Plaintiff had been held in the county jail for eight weeks. He alleged that certain events violated his constitutional rights, and he filed a complaint more than one year after his release from the county jail. The district court held that Plaintiff was required to exhaust his remedies under U.S.C.S. §1997e (a) even though he was no longer in custody.

The Ninth Circuit, however, found that the plain and unambiguous language of the statute made it clear that the exhaustion requirement applied only to “prisoners.” “It is well settled that in a statutory construction case, analysis must begin with the language of the statute itself; when the statute is clear, ‘judicial inquiry into [its] meaning, in all but the most extraordinary circumstance, is finished.” United States v. Carter, 421, F.3d 9-09, 911 (9th Cir. 2005), quoting Estate of Cowart v. Nicklos Drilling Co., (1992) 505 U.S. 469, 475, 112 S.Ct. 2589, 120 L.Ed.2d 379. The PLRA provides that: “No action shall be brought with respect to prison conditions under 42 U.S.C. §1983 or any other Federal law, by a prisoner confined in any jail, prison, or other correctional facility until such administrative remedies as are available are exhausted.” 42 U.S.C.1997e(a).
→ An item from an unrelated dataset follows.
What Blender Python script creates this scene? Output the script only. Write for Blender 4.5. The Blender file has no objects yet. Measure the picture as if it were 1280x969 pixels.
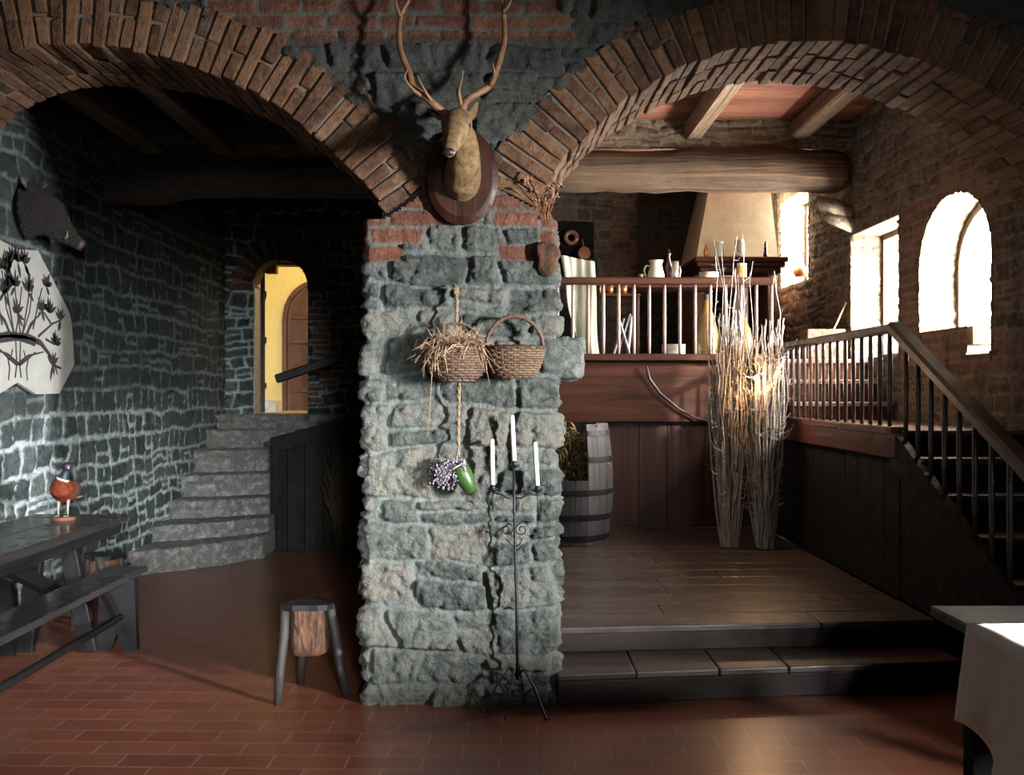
import bpy, bmesh, math, random
import numpy as np
from mathutils import Vector, Matrix, Quaternion
PI = math.pi
SC = bpy.context.scene
COL = SC.collection
random.seed(7)
F, CX, CY, EYE = 1360.0, 630.0, 488.0, 1.47      # focal length in pixels, vanishing point, eye height

def P(px, py, Y):
    """point of the photo at distance Y"""
    return Vector(((px-CX)*Y/F, Y, EYE-(py-CY)*Y/F))

# ------------------------------------------------------------------ naming
def tag(o, label=None, cat=None, group=None, kind=None):
    if label: o['label'] = label
    if cat: o['category'] = cat
    if group: o['group'] = group
    if kind: o['kind'] = kind
    return o
def thing(name, label, cat, loc=(0, 0, 0), rz=0, group=None):
    o = bpy.data.objects.new(name, None); COL.objects.link(o)
    o.location = loc; o.rotation_euler = (0, 0, rz); o.empty_display_size = .1
    return tag(o, label, cat, group)
def copy_tree(o, parent=None):
    c = o.copy(); COL.objects.link(c); c.parent = parent
    for ch in [x for x in bpy.data.objects if x.parent == o]:
        copy_tree(ch, c)
    return c

# ------------------------------------------------------------------ numpy noise
def _hash(i, j, s):
    n = (i.astype(np.int64)*374761393 + j.astype(np.int64)*668265263 + s*974634777) & 0xffffffff
    n = ((n ^ (n >> 13))*1274126177) & 0xffffffff
    n = (n ^ (n >> 16)) & 0xffffffff
    return (n & 0xffffff)/float(0xffffff)
def vn(x, y, s=0):
    xi, yi = np.floor(x), np.floor(y); fx, fy = x-xi, y-yi
    fx = fx*fx*(3-2*fx); fy = fy*fy*(3-2*fy)
    a = _hash(xi, yi, s); b = _hash(xi+1, yi, s); c = _hash(xi, yi+1, s); d = _hash(xi+1, yi+1, s)
    return (a*(1-fx)+b*fx)*(1-fy)+(c*(1-fx)+d*fx)*fy
def fbm(x, y, s=0, o=4):
    t, a, w = 0, .5, 0
    for k in range(o):
        t = t+a*vn(x*2**k, y*2**k, s+k*17); w += a; a *= .5
    return t/w
def sstep(a, b, x):
    t = np.clip((x-a)/(b-a), 0, 1); return t*t*(3-2*t)

class Style:
    def __init__(s, rh=(.1, .2), cw=(.12, .34), joint=.014, relief=.022, rough=.008, warp=.03, split=.25, slant=.3, seed=1):
        s.__dict__.update(rh=rh, cw=cw, joint=joint, relief=relief, rough=rough, warp=warp, split=split, slant=slant, seed=seed)

def field(u, v, st):
    """coursed rubble: height, mortar, tone, tone2, centre u, centre v"""
    rng = np.random.RandomState(st.seed)
    w = st.warp
    uu = u+w*(vn(u*4, v*4, st.seed)-.5)*2+w*.4*(vn(u*13, v*13, st.seed+1)-.5)*2
    vv = v+w*(vn(u*3+9, v*5, st.seed+2)-.5)*2+w*.35*(vn(u*12, v*12, st.seed+3)-.5)*2
    edges = [-1.0]
    while edges[-1] < 16: edges.append(edges[-1]+rng.uniform(*st.rh))
    edges = np.array(edges)
    r = np.clip(np.searchsorted(edges, vv)-1, 0, len(edges)-2)
    h = np.zeros_like(u); mort = np.zeros_like(u); t1 = np.zeros_like(u); t2 = np.zeros_like(u)
    cu = np.zeros_like(u); cv = np.zeros_like(u)
    for i in range(len(edges)-1):
        ce = [-9.0-rng.uniform(0, .3)]
        while ce[-1] < 16: ce.append(ce[-1]+rng.uniform(*st.cw))
        ce = np.array(ce); n = len(ce)
        sl = rng.uniform(-st.slant, st.slant, n)
        rd = rng.uniform(0, 1, (n, 8))
        m = r == i
        if not m.any(): continue
        U, V = uu[m], vv[m]; v0, v1 = edges[i], edges[i+1]; vc = (v0+v1)/2
        c = np.clip(np.searchsorted(ce, U)-1, 0, n-2)
        # slanted joints
        left = ce[c]+sl[c]*(V-vc); right = ce[c+1]+sl[c+1]*(V-vc)
        c = np.where(U < left, c-1, np.where(U > right, c+1, c)); c = np.clip(c, 0, n-2)
        left = ce[c]+sl[c]*(V-vc); right = ce[c+1]+sl[c+1]*(V-vc)
        R = rd[c]
        sp = (R[:, 0] < st.split)
        vm = v0+(v1-v0)*(.35+.3*R[:, 1])
        lo = np.where(sp & (V > vm), vm, v0); hi = np.where(sp & (V <= vm), vm, v1)
        k = (sp & (V > vm)).astype(int)
        du = np.minimum(U-left, right-U); dv = np.minimum(V-lo, hi-V)
        du = np.maximum(du, 1e-5); dv = np.maximum(dv, 1e-5)
        d = (du**-3+dv**-3)**(-1/3.)
        ra = np.where(k == 0, R[:, 2], R[:, 3]); rb = np.where(k == 0, R[:, 4], R[:, 5])
        uc = (left+right)/2
        hh = st.relief*(.45+.9*ra)
        hh = hh+(U-uc)*(R[:, 6]-.5)*.16+(V-(lo+hi)/2)*(R[:, 7]-.5)*.22
        jn = st.joint
        prof = sstep(jn*.35, jn*1.6, d)
        h[m] = hh*prof*(.86+.14*sstep(0, .06, d))
        mort[m] = 1-sstep(jn*.5, jn*1.05, d)
        t1[m] = rb; t2[m] = (ra*7.13+rb*3.7) % 1; cu[m] = uc; cv[m] = (lo+hi)/2
    h += st.rough*(fbm(u*22, v*22, st.seed+5, 4)-.5)*2
    h += .55*st.rough*(fbm(u*60, v*60, st.seed+8, 2)-.5)*2
    h -= 1.3*st.rough*(1-np.abs(2*fbm(u*13+3*t1, v*15+5*t2, st.seed+12, 3)-1)*2.5).clip(0, 1)*(1-mort)
    return h, mort, t1, t2, cu, cv

def grid_mesh(name, pos, nrm, h, attrs, keep, mat, parent=None):
    """pos (ny,nx,3) displaced by h along nrm"""
    ny, nx = h.shape
    co = (pos+nrm*h[..., None]).reshape(-1, 3)
    idx = np.arange(ny*nx).reshape(ny, nx)
    q = np.stack([idx[:-1, :-1], idx[:-1, 1:], idx[1:, 1:], idx[1:, :-1]], -1).reshape(-1, 4)
    if keep is not None: q = q[keep.reshape(-1)]
    used = np.zeros(ny*nx, bool); used[q.reshape(-1)] = True
    remap = np.cumsum(used)-1
    co = co[used]; q = remap[q]
    me = bpy.data.meshes.new(name)
    me.vertices.add(len(co)); me.vertices.foreach_set('co', co.astype(np.float32).reshape(-1))
    me.loops.add(q.size); me.loops.foreach_set('vertex_index', q.astype(np.int32).reshape(-1))
    me.polygons.add(len(q))
    me.polygons.foreach_set('loop_start', np.arange(0, q.size, 4, dtype=np.int32))
    me.polygons.foreach_set('loop_total', np.full(len(q), 4, np.int32))
    me.polygons.foreach_set('use_smooth', np.ones(len(q), bool))
    me.update(calc_edges=True); me.validate()
    for k, a in attrs.items():
        at = me.attributes.new(k, 'FLOAT', 'POINT')
        at.data.foreach_set('value', a.reshape(-1)[used].astype(np.float32))
    me.materials.append(mat)
    o = bpy.data.objects.new(name, me); COL.objects.link(o)
    if parent: o.parent = parent
    return o

def masonry(name, posfn, u0, u1, v0, v1, res, st, mat, mask=None, brick=None, soot=None, bst=None, parent=None, flat=1.0, edge_round=0):
    """posfn(u,v)->(P,N). mask(u,v)->True where the wall exists. brick(u,v)->True where bricks replace the stones."""
    nx = max(2, int(round((u1-u0)/res))+1); ny = max(2, int(round((v1-v0)/res))+1)
    u, v = np.meshgrid(np.linspace(u0, u1, nx), np.linspace(v0, v1, ny))
    h, mo, t1, t2, cu, cv = field(u, v, st)
    br = np.zeros_like(h)
    if brick is not None:
        if bst:
            hb, mb, a1, a2, bcu, bcv = field(u, v, bst)
            B = brick(bcu, bcv)
            h = np.where(B, hb, h); mo = np.where(B, mb, mo); t1 = np.where(B, a1, t1); t2 = np.where(B, a2, t2)
        else:
            B = brick(cu, cv)
        br = B.astype(float)
    so = soot(u, v) if soot is not None else np.zeros_like(h)
    pos, nrm = posfn(u, v)
    keep = None
    if mask is not None:
        uc = (u[:-1, :-1]+u[1:, 1:])/2; vc = (v[:-1, :-1]+v[1:, 1:])/2
        keep = mask(uc, vc)
    return grid_mesh(name, pos, nrm, h*flat, dict(mortar=mo, tone=t1, tone2=t2, brick=br, soot=so), keep, mat, parent)

def plane_fn(origin, ud, vd, n):
    o, a, b, c = [np.array(x, float) for x in (origin, ud, vd, n)]
    def f(u, v):
        return o+u[..., None]*a+v[..., None]*b, np.broadcast_to(c, u.shape+(3,))
    return f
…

The Court joined its sister circuits and held that only individuals who were prisoners as defined by §1997e (h) at the time the lawsuit is filed were required to comply with the exhaustion requirement of U.S.C.S. §1997e (a).

At least for individuals on parole, the often daunting provisions of the PRLA as to exhaustion of internal grievance remedies are now sidelined by the ruling of the Ninth Circuit. Prisoners complained of grievance complaints being lost, destroyed or ignored during the grievance and appeals procedures of the prison and were frustrated leading them to give up on the process. Parolees no longer have to deal with the bureaucratic process, unless Congress decides to change the rules.